The subject of this design studio, at the Graduate School of Design, were some of the urban design implications of the Changjiang Delta Region's planning policies and Suzhou's master plan, especially where distinctive parts of Suzhou's physical environment come together spatially. Historically, the town of Suzhou dates back about 2,500 years to the reign of King Wu. Originally the settlement was made some 30 kilometers inland from Lake Tai - Taihi - to the south and west, separated from the lake, for defensive purposes, by a range of fortified hills. The name Su-zhou comes form Minister Su and zhou refers to a particular category or type of town. During imperial times Suzhou was a relatively important provincial center but never a capital or city of similar rank. For a period of time during the Song dynasty the town was called Pingjiang, with a district in the old town of the same name still existing today. The name later reverted to Suzhou during the Ming dynasty in the fourteenth century A.D. and has remained ever since. The town of Suzhou came into prominence with the Grand Canal and other systems of waterways, linking Beijing in the north with Hangzhou in the south. It was traditionally both a center of trade in its region and a major center for silk production. The present population of Suzhou is 1.05 million inhabitants with a further 'floating population' of workers coming in to town, from neighboring rural villages and hamlets, on the order of 100,000 people. Between now and the year 2010, the population is expected to rise to around 1.8 million, making Suzhou a medium-sized Chinese city.

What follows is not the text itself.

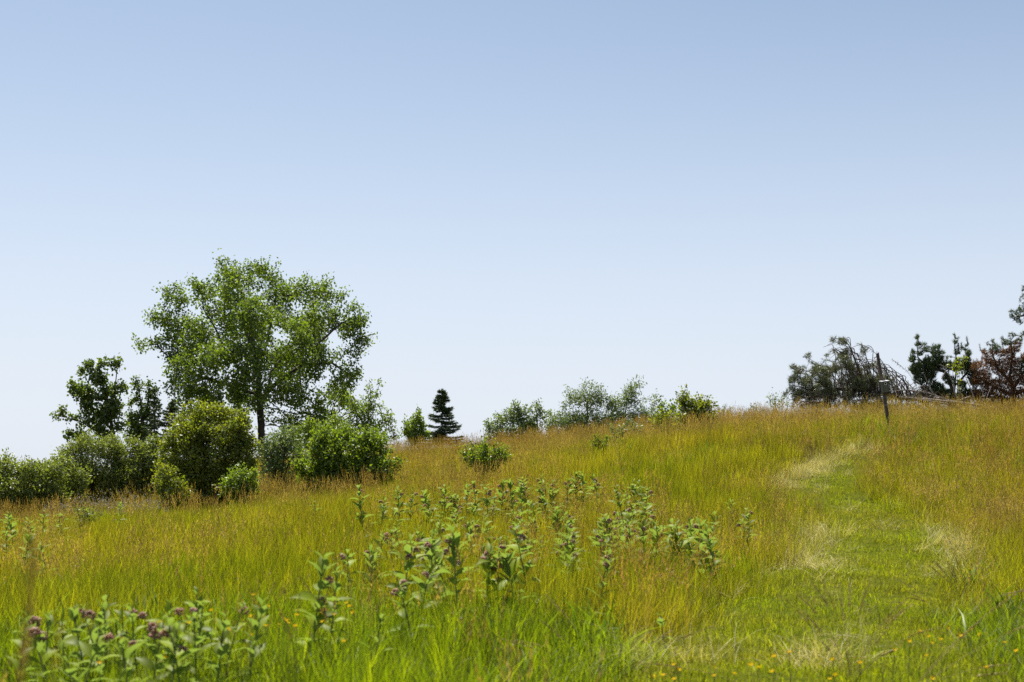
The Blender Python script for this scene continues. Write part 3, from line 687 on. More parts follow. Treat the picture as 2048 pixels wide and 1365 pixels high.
# --- conifers ---------------------------------------------------------------
def spruce(name, label, px, Y, top_row, bottom_row, half_px, bare=0.0, mat=None, lean=0, full=1.0, seed=1):
    r = random.Random(seed); b = ground_pt(px, Y, .05)
    top = at(px + lean, top_row, Y); H = top.z - b.z; zb = at(px, bottom_row, Y).z - b.z
    root = empty(name, b, label, 'tree')
    ax = lambda z: np.array([(top.x - b.x) * z / H, 0, z])
    nodes = [ax(0)]; par = [-1]; rad = [.02 * H * .6]
    tk = 24
    for i in range(1, tk + 1):
        nodes.append(ax(H * i / tk)); par.append(i - 1); rad.append(.012 * H * (1 - i / tk) + .006)
    P, D = [], []
    z = max(zb, .05 * H)
    while z < H * .985:
        f = (z - zb) / (H - zb); L0 = half_px * mpp(Y) * (1 - max(f, 0)) ** .85 * 1.0 + .05
        for k in range(r.choice((4, 5, 6))):
            az = r.random() * 6.283; L = L0 * r.uniform(.7, 1.15)
            if r.random() > full: continue
            c = ax(z); prev = min(tk, int(z / H * tk)); pts = [c]
            for s in range(1, 6):
                q = s / 5; dz = L * (-.32 * q + .28 * q * q + .12 * (f) * q)
                pts.append(c + np.array([math.cos(az) * L * q, math.sin(az) * L * q, dz]))
            for s in range(1, 6):
                nodes.append(pts[s]); par.append(prev if s == 1 else len(nodes) - 2); rad.append(max(.004, .012 * (1 - s / 6) * L))
                if r.random() < bare: continue
                m = int(18 + 60 * L / 5) * 2
                for j in range(m):
                    t = r.random(); bp = pts[s - 1] * (1 - t) + pts[s] * t
                    dv = pts[s] - pts[s - 1]; dv = dv / (np.linalg.norm(dv) + 1e-6)
                    sd = np.array([-math.sin(az), math.cos(az), 0]) * r.choice((-1, 1))
                    tw = L * .22 * (1.15 - s / 6) * r.random()
                    bp = bp + sd * tw + dv * tw * .5 + np.array([0, 0, -.25 * tw - .03 * r.random()])
                    P.append(bp); D.append(dv * .6 + sd * .5 + np.array([r.gauss(0, .4), r.gauss(0, .4), r.gauss(-.2, .35)]))
        z += .036 * H * r.uniform(.8, 1.2)
    for j in range(60):
        P.append(ax(H * r.uniform(.93, 1))); D.append(np.array([r.gauss(0, .5), r.gauss(0, .5), .7]))
    link('trunk', wood_mesh('trunk', np.array(nodes), np.array(par), np.array(rad), M['bark']), root)
    P = np.array(P); D = np.array(D)
    link('foliage', needle_tris('foliage', P, D, .11 * rng.uniform(.6, 1.3, len(P)), .028, mat or M['spruce']), root)
    return root
spruce('spruce_tree', 'small dark conical spruce alone on the ridge against the sky', 884, 52, 780, 882, 46, seed=4, full=.7)
spruce('spruce_tree', 'thin dead-looking spruce with bare lower stem beside the slim poplar', 311, 57, 775, 880, 26, .55, lean=-3, full=.6, seed=5)
spruce('spruce_tree', 'dark ragged spruce half hidden behind the rounded bush', 345, 57, 800, 885, 40, .15, lean=0, full=.7, seed=9)

def needles(nodes, par, r, rmax, per, L, upb=.3, spread=.01, back=.5):
    P, D = twig_leaves(nodes, par, r, rmax, per, spread)
    n = len(P)
    return P, norm(D * back + rnd(n) * .75 + np.array([0, 0, upb])), L * rng.uniform(.6, 1.2, n)
def pine(name, label, base, skel, attr, step, mat, per, L, wood, di=1.0, dk=.2, tip=.009, upb=.35, up=.2, rmaxf=1.4, cap=60000, ws=1., wid=.012, cat='tree', leafless=0., maxn=7500, jit=.2, extra=None, candles=0, thin=None):
    nodes, par = colonize(skel, attr, di, dk, step, up=up, jit=jit, maxn=maxn)
    if candles:                                  # upright leading shoots
        hi = np.where(nodes[:, 2] > np.quantile(nodes[:, 2], .45))[0]; ex, ep = [], []
        for i in rng.choice(hi, candles, False):
            d = norm(np.array([rng.normal(0, .15), rng.normal(0, .15), 1])); p = nodes[i]; j = i
            for k in range(rng.integers(3, 9)):
                p = p + d * step; ex.append(p); ep.append(j); j = len(nodes) + len(ex) - 1
        nodes = np.concatenate([nodes, np.array(ex)]); par = np.concatenate([par, np.array(ep)])
    r = radii(par, tip); root = empty(name, base, label, cat); off = np.array(base)
    link('trunk', wood_mesh('trunk', nodes - off, par, r, wood, scale=ws), root)
    P, D, LL = needles(nodes - off, par, r, tip * rmaxf, per, L, upb)
    if leafless:
        k = vnoise(P[:, 0] * 1.0 + 50, P[:, 2] * 1.0 + 50, .5, 3) > leafless; P, D, LL = P[k], D[k], LL[k]
    if thin is not None:
        k = thin(P + off); P, D, LL = P[k], D[k], LL[k]
    if len(P) > cap:
        k = rng.choice(len(P), cap, False); P, D, LL = P[k], D[k], LL[k]
    if extra is not None:
        k = extra(P + off); rest = ~k
        link('dead_foliage', needle_tris('dead_foliage', P[k], D[k], LL[k], wid, M['brown']), root)
        P, D, LL = P[rest], D[rest], LL[rest]
    link('foliage', needle_tris('foliage', P, D, LL, wid, mat), root)
    return root
Y = 44.5
T = lambda p, r, dy=0: np.array(at(p, r, Y)) + np.array([0, dy, 0])
# the fallen pine: the trunk lies along the crest, its limbs arch up and back
b = Vector(T(1945, 822)); b.z = g1(b.x, b.y) + .12
tr = [np.array(b), T(1900, 806), T(1850, 800), T(1800, 795), T(1750, 783), T(1710, 779), T(1665, 778), T(1620, 785), T(1590, 800)]
skel = [tr,
        [T(1712, 779), T(1716, 755), T(1714, 735), T(1707, 712), T(1697, 690), T(1685, 677), T(1668, 678)],
        [T(1805, 795), T(1790, 762), T(1768, 728), T(1752, 708), T(1735, 693), T(1710, 686)],
        [T(1795, 793, .5), T(1782, 760, .6), T(1764, 735, .5), T(1757, 722, .3)],
        [T(1740, 782), T(1725, 762, -.5), T(1700, 745, -.6), T(1680, 740, -.6)],
        [T(1690, 778), T(1672, 750, .4), T(1650, 730, .6), T(1625, 713, .6), T(1612, 712, .5)],
        [T(1665, 778), T(1640, 760, -.5), T(1605, 745, -.6), T(1582, 738, -.4)],
        [T(1630, 784), T(1605, 775), T(1580, 770)],
        [T(1840, 799), T(1822, 770, -.5), T(1805, 745, -.5), T(1780, 722, -.3)],
        [T(1760, 785), T(1748, 765, .5), T(1730, 735, .8), T(1715, 720, 1)],
        [T(1600, 795), T(1580, 800), T(1570, 792)]]
bl = [(1668, 678, 7), (1685, 685, 9), (1700, 700, 8), (1690, 712, 10), (1672, 702, 6), (1716, 692, 5), (1725, 712, 10), (1740, 735, 9), (1617, 712, 7), (1632, 722, 8), (1655, 715, 6), (1650, 738, 16, .5), (1680, 735, 16, -.5), (1668, 756, 18, .4), (1635, 750, 15, -.4),
      (1587, 738, 8), (1605, 745, 12, .3), (1585, 760, 9), (1610, 768, 16), (1582, 778, 8), (1640, 778, 16, -.5), (1600, 790, 14), (1572, 790, 6), (1630, 800, 18, .3), (1665, 795, 18), (1700, 765, 16, .6), (1730, 765, 14, -.4), (1720, 742, 12, .6), (1700, 800, 14), (1755, 765, 12), (1775, 760, 10), (1735, 800, 12), (1790, 775, 9), (1812, 775, 8), (1760, 745, 7), (1840, 780, 7)]
ra = random.Random(21)
for k in range(54):
    x0 = ra.uniform(1610, 1880); rr = 780 + max(0, x0 - 1710) * .12 + ra.uniform(0, 14) + (8 if x0 < 1640 else 0); dy = ra.uniform(-1.3, 1.3)
    hh = (ra.uniform(20, 78) if x0 < 1800 else ra.uniform(8, 40)) * (1 if x0 > 1660 else .75); sw = ra.uniform(-.15, .75) * hh + 6
    q = [T(x0, rr, dy * .3)]
    for j in range(1, 7):
        t = j / 6; q.append(T(x0 - sw * (t ** 1.5) + ra.gauss(0, 1), rr - hh * (1 - (1 - t) ** 1.7) + 5 * max(0, t - .75) * ra.random() * 4, dy * (.3 + .7 * t)))
    skel.append(q)
bl += [(ra.uniform(1590, 1760), ra.uniform(755, 812), ra.uniform(6, 11), ra.uniform(-1, 1)) for k in range(34)] + [(ra.uniform(1600, 1830), ra.uniform(806, 824), ra.uniform(8, 12), ra.uniform(-1, 1)) for k in range(26)]
fallen = pine('fallen_pine_tree', 'toppled pine lying on the crest, limbs arching up behind the post', b, skel, blob_pts([(q[0], q[1], q[2] * 1.25) + tuple(q[3:]) for q in bl], Y, .045, 0, 1.4, .52, .11), .045, M['pinedry'], 12, .115, M['grey'], .8, .05, .0036, upb=.1, up=.05, rmaxf=1.35, cap=56000, maxn=12000, ws=.75, wid=.011, leafless=.2, thin=lambda P: rng.random(len(P)) < np.clip(1.05 - (P[:, 0] - T(1690, 0)[0]) / (T(1800, 0)[0] - T(1690, 0)[0]) * .85, .12, 1))
def stick(pts, r0, r1, mat, parent=None, name='dead_branch', off=None):
    pts = [np.array(p) - (np.array(off) if off is not None else 0) for p in pts]
    rr = np.linspace(r0, r1, len(pts))
    me = wood_mesh(name, np.array(pts), np.arange(-1, len(pts) - 1), rr, mat)
    return link(name, me, parent)
for pl, r0, r1 in (([(1928, 812, -1), (1926, 795, -1), (1920, 780, -1), (1912, 762, -1)], .022, .010),
                   ([(1893, 806, -1.2), (1886, 790, -1.2), (1884, 775, -1.2), (1876, 758, -1.2), (1868, 748, -1.2)], .030, .010),
                   ([(1864, 762, -1), (1872, 748, -1), (1873, 741, -1), (1860, 734, -1)], .018, .010),
                   ([(1850, 790, -.8), (1842, 772, -.8), (1834, 755, -.8)], .024, .010),
                   ([(1803, 796, -.8), (1803, 780, -.8), (1802, 765, -.8)], .016, .008),
                   ([(1905, 808, -1.2), (1900, 795, -1.2), (1888, 782, -1.2)], .020, .008),
                   ([(1958, 818, -.6), (1962, 795, -.6), (1970, 775, -.6)], .018, .008),
                   ([(1960, 821, -1.3), (1900, 811, -1.3), (1840, 805, -1.3), (1780, 800, -1.3)], .045, .022),
                   ([(1880, 805, -.9), (1840, 790, -.9), (1800, 784, -.9), (1765, 786, -.9)], .030, .010),
                   ([(1860, 812, -1.5), (1810, 805, -1.5), (1790, 797, -1.5)], .022, .008),
                   ([(1780, 815, -1.1), (1790, 803, -1.1), (1795, 800, -1.1)], .016, .008),
                   ([(1690, 805, -1), (1725, 800, -1), (1770, 803, -1)], .02, .010)):
    stick([T(*q) for q in pl], r0 * 1.0, r1 * 1.2, M['deadwood'], fallen, off=b)
rb = random.Random(77)
for k in range(96):                              # bare limbs arching up and over, their tips hanging to the left
    xe = rb.uniform(1655, 1835); re_ = 676 + max(0, xe - 1690) * .72 + max(0, 1690 - xe) * .5 + abs(rb.gauss(0, 34)); re_ = min(re_, 785)
    x0 = xe + rb.uniform(8, 62) * (1 if re_ < 750 else .6); r0_ = 786 + max(0, x0 - 1710) * .12 + rb.uniform(0, 14); dy = rb.uniform(-1.6, 1.2)
    q = []
    for j in range(8):
        t = j / 7
        q.append(T(x0 + (xe - x0) * t ** 1.35 + rb.gauss(0, 2.2), r0_ + (re_ - r0_) * (1 - (1 - t) ** 2), dy * (.3 + .7 * t)))
    dl = rb.uniform(6, 22)
    q += [T(xe - dl * .5, re_ + dl * .12, dy), T(xe - dl, re_ + dl * rb.uniform(.2, .8), dy)]
    stick(q, rb.uniform(.012, .022), .006, M['grey'] if rb.random() < .78 else M['deadwood'], fallen, off=b)
for k in range(46):                              # litter of broken limbs along the ground
    x0 = rb.uniform(1590, 1965); r0_ = rb.uniform(796, 822); L = rb.uniform(12, 52); q = []
    for j in range(5): q.append(T(x0 - L * j / 4, r0_ - rb.uniform(-5, 9) - 6 * j / 4, -1 + rb.gauss(0, .1)))
    stick(q, rb.uniform(.012, .024), .006, M['deadwood'] if rb.random() < .35 else M['grey'], fallen, off=b)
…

In order to explicitly address competing claims placed on traditional areas and the productive land around them, the City of Suzhou has developed a master plan which seeks to develop two new satellite communities to the east and west of the old town. With the overall aspects of the body of the old town and the two wings of new development accounted for adequately, what remains less well attended to is primarily the areas in between. These in-between zones are precisely where the clarity of the city's master plan of one body and two wings can be obscured by untimely or indiscriminate development. This is especially the case with respect to the ideas of open space inherent in the plan. In short, redevelopment of many existing areas, including historical conservation and renewal of older areas, is an emerging and, one could say, pressing need in Suzhou, alongside the ongoing redevelopment of its historic core and the new development of its two suburban satellites. 

An initial site visit was made to Suzhou in January 1997, followed by another including students in March of 1997, for the purposes of field reconnaissance and firsthand acquaintance with prevailing cultural and developmental circumstances. A one-day charrette was also conducted on-site, with the participation of young local Chinese design professionals from the planning bureau, resulting in a conceptual plan for redevelopment of the Shantang Canal from the old moat to Tiger Hill in the west. This plan was presented, in turn, to the mayor and the heads of relevant bureaus and committees.

The publication, Yi-Ti-Liang-Yi Zhi Jian, produced from this studio, summarizes individual and group design investigations concluded by twelve students, as a part of their regular academic program at Harvard's Graduate School of Design.